During my time here, I've seen many versions of this post. Maybe it's in tech, similar to above, sitting on high compensation where they've reached their number but they're debating the move to more. Or it's a person who has a business that's been successful but still requires their attention to some degree, and they're debating whether it's worth putting in the time to making more.
As someone in this position, I've been thinking about a lot. Those of us who feel like we're on the cusp and the difficulty in deciding direction. At what point is more just more and not a meaningful difference? What tradeoffs am I making, especially against Father Time?
La Dolce Vita
In Scorcese's 1990 hit Goodfellas, a few mafia bosses are doing time in prison. However, they've got it good since they have everyone on payroll, and the scene shows them with their own private area, cooking gourmet meals of veal and pasta, drinking red and white wines. They've got it posh, but posh for a prison, doing their time.
https://www.youtube.com/watch?v=rQV6CijIzrc
One option to doing time that's often suggested here is "doing the time" but making the experience more fun and palatable. Take up a hobby on the side. Pare back the hours as much as you can. Delegate as much as you can to someone else. But, at the end of the day as responsibilities fall to you, you're still doing time and not living la dolce vita on the outside.
Zihuatanejo
In the 1994 hit Shawshank Redemption, Andy Dufresne is doing life in prison. There, he makes a good friend Red, who's much older and a seasoned veteran of the prison system. In miraculous fashion, Dufresne escapes prison after 19 years. Meanwhile, his friend, Red, is finally paroled after doing 40 years, entering as a young man and leaving as an old one.
https://www.youtube.com/watch?v=dpjB6b9OZYI
Red has a difficult time adjusting to time on the outside. He's lived the majority of his life in prison and that becomes his whole identity. He narrates this fear accordingly:
"There's a harsh truth to face. No way I'm gonna make it out the outside.
All I do anymore is to think of ways to break my parole, so maybe they'd send me back.
...
All I want is to be back where things make sense..."

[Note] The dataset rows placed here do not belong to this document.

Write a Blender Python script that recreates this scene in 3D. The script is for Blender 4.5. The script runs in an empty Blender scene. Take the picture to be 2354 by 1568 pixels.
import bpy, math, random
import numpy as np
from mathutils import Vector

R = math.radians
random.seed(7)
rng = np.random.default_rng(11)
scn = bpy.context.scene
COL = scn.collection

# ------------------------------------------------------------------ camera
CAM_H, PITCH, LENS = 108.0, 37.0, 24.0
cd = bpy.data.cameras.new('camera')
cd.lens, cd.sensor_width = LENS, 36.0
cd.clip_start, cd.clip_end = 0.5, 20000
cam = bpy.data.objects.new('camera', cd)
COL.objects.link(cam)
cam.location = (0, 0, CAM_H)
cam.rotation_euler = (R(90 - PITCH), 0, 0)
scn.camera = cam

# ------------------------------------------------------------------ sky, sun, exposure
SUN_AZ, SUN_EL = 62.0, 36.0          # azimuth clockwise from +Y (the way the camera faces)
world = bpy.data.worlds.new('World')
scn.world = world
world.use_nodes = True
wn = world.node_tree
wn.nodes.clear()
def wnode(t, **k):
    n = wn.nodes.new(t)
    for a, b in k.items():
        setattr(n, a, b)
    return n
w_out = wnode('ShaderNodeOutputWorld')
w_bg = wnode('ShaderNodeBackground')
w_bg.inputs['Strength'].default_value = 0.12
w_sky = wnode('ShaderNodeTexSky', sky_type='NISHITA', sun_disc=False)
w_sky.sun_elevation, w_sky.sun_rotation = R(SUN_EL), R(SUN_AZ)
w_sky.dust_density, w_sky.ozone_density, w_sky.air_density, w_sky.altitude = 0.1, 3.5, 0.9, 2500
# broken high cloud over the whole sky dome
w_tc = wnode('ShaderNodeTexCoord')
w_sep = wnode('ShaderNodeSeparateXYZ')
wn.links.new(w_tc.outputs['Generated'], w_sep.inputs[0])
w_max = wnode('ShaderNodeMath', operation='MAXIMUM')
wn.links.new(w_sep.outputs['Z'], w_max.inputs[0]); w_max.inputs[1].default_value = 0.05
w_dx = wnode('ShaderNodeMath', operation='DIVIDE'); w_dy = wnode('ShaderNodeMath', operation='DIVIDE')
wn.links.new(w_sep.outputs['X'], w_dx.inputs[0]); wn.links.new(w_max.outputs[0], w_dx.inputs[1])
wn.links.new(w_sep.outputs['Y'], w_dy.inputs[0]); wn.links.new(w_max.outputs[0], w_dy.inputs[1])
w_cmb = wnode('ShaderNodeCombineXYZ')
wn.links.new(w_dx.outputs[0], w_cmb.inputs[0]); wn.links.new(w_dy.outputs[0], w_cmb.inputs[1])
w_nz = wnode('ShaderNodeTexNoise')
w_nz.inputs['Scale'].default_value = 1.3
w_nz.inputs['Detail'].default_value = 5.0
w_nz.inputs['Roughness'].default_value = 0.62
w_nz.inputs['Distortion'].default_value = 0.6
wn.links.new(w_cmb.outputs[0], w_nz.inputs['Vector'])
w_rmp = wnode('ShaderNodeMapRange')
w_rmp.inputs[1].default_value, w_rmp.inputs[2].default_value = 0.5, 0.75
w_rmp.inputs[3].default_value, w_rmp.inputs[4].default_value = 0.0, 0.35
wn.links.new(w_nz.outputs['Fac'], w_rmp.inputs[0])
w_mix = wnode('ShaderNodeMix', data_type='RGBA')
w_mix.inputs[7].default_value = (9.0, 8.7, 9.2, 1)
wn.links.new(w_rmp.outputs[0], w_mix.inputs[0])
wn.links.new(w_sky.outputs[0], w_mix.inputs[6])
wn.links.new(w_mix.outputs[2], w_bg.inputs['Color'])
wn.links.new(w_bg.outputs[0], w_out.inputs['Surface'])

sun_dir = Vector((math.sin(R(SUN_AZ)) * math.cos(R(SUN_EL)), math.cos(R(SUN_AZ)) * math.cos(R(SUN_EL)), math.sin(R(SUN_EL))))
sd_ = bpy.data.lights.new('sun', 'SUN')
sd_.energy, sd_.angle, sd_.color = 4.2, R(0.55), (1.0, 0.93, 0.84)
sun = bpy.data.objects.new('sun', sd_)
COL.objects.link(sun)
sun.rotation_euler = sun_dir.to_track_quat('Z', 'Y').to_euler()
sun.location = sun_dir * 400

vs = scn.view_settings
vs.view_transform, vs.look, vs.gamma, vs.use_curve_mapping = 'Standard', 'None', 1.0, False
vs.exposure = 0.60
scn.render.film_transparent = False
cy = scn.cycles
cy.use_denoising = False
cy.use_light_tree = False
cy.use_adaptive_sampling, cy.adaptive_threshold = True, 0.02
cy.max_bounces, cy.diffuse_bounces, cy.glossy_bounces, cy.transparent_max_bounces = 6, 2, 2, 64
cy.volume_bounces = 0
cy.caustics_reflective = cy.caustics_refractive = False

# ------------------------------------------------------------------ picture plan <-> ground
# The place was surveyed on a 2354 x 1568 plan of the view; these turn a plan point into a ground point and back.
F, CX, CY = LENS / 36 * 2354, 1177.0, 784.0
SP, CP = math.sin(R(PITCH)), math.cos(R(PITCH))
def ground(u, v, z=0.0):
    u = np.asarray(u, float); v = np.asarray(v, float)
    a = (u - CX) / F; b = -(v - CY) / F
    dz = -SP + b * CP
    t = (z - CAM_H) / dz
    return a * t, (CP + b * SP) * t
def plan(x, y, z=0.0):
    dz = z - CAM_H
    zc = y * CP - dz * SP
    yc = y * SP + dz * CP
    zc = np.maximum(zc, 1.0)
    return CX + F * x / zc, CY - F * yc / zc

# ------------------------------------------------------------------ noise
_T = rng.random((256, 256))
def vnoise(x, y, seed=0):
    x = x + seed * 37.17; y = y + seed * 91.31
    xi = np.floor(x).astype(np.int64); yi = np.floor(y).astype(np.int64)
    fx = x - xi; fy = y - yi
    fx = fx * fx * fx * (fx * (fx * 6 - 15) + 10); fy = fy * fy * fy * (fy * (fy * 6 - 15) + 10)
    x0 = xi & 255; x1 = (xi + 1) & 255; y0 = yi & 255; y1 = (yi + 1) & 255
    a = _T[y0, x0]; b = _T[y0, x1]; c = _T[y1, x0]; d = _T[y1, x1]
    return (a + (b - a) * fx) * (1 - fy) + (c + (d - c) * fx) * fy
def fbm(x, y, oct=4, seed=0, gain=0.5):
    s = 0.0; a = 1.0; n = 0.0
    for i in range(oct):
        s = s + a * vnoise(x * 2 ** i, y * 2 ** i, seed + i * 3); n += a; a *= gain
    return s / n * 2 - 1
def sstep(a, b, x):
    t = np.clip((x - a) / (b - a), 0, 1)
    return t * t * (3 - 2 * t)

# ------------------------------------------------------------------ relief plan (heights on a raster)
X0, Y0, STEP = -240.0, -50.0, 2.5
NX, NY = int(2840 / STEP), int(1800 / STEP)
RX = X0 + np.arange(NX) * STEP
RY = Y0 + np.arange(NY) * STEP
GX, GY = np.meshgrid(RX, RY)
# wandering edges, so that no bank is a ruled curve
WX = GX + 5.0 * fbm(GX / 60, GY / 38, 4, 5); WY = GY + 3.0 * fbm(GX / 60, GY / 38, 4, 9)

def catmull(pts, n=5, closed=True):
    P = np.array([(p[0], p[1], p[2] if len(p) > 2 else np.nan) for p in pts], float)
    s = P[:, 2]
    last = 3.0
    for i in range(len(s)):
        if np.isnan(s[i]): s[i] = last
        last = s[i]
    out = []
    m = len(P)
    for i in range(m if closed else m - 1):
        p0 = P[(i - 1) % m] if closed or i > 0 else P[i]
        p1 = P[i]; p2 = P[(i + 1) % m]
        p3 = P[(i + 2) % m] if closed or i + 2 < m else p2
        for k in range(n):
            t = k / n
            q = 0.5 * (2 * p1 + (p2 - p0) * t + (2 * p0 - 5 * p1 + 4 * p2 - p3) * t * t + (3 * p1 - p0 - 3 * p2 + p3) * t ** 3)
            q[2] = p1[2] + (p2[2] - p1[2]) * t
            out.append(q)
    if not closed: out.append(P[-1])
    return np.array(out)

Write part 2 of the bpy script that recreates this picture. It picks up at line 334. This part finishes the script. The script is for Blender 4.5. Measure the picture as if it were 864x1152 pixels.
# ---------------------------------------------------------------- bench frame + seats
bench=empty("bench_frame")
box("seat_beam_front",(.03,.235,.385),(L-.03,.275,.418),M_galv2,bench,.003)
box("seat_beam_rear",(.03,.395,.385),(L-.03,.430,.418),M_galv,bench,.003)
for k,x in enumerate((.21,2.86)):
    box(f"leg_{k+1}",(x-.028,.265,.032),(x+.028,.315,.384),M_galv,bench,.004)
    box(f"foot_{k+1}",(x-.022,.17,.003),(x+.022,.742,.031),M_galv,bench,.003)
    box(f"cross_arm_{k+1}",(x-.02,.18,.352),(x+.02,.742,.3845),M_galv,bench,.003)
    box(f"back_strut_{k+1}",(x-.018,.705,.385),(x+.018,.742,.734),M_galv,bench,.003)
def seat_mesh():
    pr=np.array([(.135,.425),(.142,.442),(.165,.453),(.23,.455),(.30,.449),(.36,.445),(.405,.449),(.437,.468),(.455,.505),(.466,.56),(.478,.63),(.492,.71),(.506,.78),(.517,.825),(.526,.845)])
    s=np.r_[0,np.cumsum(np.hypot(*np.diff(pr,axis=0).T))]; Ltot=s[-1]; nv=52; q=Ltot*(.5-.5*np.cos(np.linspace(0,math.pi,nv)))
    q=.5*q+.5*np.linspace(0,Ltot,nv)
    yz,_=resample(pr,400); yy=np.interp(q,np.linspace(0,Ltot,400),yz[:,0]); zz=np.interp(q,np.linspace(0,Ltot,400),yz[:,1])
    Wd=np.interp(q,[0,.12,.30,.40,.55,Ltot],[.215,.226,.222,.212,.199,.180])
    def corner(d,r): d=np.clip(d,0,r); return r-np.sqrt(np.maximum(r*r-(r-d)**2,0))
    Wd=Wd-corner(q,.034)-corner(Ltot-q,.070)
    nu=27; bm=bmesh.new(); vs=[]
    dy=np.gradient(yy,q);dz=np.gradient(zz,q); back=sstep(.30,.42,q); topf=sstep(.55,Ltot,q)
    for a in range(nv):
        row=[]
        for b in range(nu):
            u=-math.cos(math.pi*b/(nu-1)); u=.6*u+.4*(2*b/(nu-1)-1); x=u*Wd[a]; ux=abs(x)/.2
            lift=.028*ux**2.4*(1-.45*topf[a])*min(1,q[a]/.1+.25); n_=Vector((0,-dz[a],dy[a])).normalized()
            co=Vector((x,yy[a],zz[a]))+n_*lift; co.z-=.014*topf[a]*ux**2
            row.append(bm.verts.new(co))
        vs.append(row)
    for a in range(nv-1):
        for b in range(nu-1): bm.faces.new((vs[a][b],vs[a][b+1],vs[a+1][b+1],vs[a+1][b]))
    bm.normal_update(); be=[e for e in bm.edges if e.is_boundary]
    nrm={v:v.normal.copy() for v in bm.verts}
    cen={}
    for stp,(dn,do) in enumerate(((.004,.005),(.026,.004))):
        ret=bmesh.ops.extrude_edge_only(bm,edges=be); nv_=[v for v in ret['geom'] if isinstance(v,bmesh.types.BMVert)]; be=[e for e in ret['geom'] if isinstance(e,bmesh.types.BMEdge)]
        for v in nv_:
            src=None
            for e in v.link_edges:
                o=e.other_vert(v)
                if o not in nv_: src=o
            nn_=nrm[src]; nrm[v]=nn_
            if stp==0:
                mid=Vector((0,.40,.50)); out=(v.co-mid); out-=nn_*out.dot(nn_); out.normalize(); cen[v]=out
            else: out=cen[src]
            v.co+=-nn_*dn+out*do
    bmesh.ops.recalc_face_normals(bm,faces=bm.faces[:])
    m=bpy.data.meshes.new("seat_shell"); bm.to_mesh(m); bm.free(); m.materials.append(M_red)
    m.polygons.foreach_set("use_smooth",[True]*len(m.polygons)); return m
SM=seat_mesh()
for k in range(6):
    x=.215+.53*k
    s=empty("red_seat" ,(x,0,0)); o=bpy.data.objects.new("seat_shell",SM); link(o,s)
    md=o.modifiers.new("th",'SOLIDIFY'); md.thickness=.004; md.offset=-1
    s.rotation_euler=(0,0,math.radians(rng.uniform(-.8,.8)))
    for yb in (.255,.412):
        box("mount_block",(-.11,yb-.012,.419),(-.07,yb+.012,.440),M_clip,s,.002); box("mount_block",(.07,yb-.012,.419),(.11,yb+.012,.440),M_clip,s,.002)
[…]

The one thing that kept Red alive was a promise his made to Andy to meet him on a Mexican beach in Zihuatanejo if he ever got out.
I wonder how much those who work all their lives build an identity around those handcuffs. We make it a core focus of our lives to make money such that that becomes our identity. We become institutionalized in a system where we seek financial freedom and when we reach it, we face problems adjusting to the other side. We seek to be Andy, who we see finds an inner peace, absolved of his sins, living a simple life with his fishing boat.
It comes down to a simple choice
Here end my exploration of golden handcuffs, breaking down what it manes and why we struggle with this choice. If this resonates with people, I have the making of a part 2 somewhere in my head.
The day before Andy breaks out of prison, he talks to Red about what he'd do if he were free. Red thinks this kind of talk is dangerous talk as it would drive a man crazy to think about freedom while locked up in prison. Andy then says,
"I guess it comes down to a simple choice, really. Get busy livin' or get busy dyin'."